- From: Silvia Pfeiffer <silviapfeiffer1@gmail.com>
- Date: Wed, 16 May 2012 08:57:48 +1000
- To: Odin Hørthe Omdal <odinho@opera.com>
- Cc: whatwg@lists.whatwg.org
On Wed, May 16, 2012 at 8:37 AM, Odin Hørthe Omdal <odinho@opera.com> wrote: > Andy Davies <dajdavies@gmail.com> wrote: >> >> Looking at the srcset proposal it appears to be recreating aspects of >> media-queries in a terse less obvious form... >> >> We've already got media queries so surelt we should be using them to >> determine which image should be used and if media-queries don't have >> features we need then we should be extending them... > > > Ah! What a truly great question, so simple. > > The answer is: no, it is not media-queries although they look like it. A > big problem is that it's so easy to explain it by saying "it's just like > media-query max-width", rather than finding the words to illustrate that > they are totally different. > > The *limited effect* also feels similar which doesn't help the case at > all. > > So, even though I have a rather bad track record of explaining any > thing, I'll try again: > > Media queries come from the client side. They allow the author of a web > page to tell exactly how she want to lay out her design based on the > different queries. The browser *HAS* to follow these queries. And also, > I don't think (please correct me if wrong) the media query can be subset > to only the stuff that's really meaningful to do at prefetch-time. > > The srcset proposal, on the other hand, are purely HINTS to the browser > engine about the resources. They are only declarative hints that can be > leveraged in a secret sauce way (like Bruce said in another mail) to > always optimize image fetching and other features. If you make a new > kind of browser (like e.g.

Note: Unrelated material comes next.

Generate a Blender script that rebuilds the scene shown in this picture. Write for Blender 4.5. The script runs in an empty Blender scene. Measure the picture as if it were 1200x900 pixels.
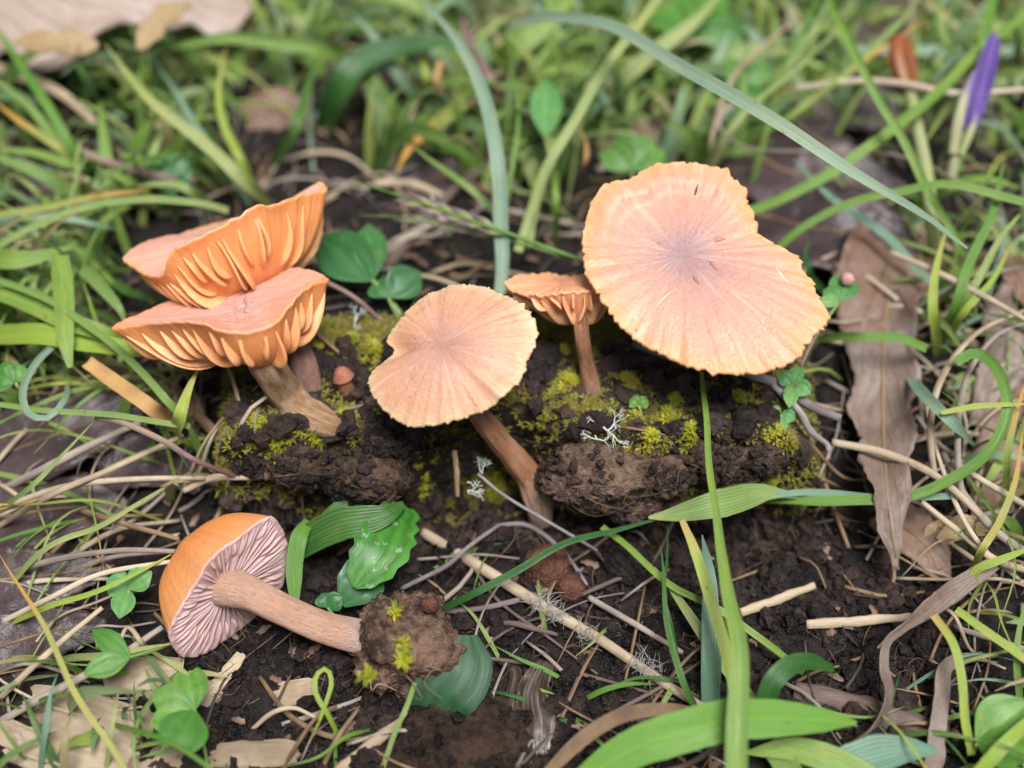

Opera mini) it can have its own heuristics > that make sense *for that single browser* without asking _anyone_. > Without relying on web authors doing the correct thing, or changing > anything or even announce to anyone what they are doing. It's opening up > for innovation, good algorithms and smart uses in the future. > > > That's the basic difference, totally different. :-) If that's the case, would it make sense to get rid of the @media attribute on <source> elements in <video> and replace it with @srcset? Silvia.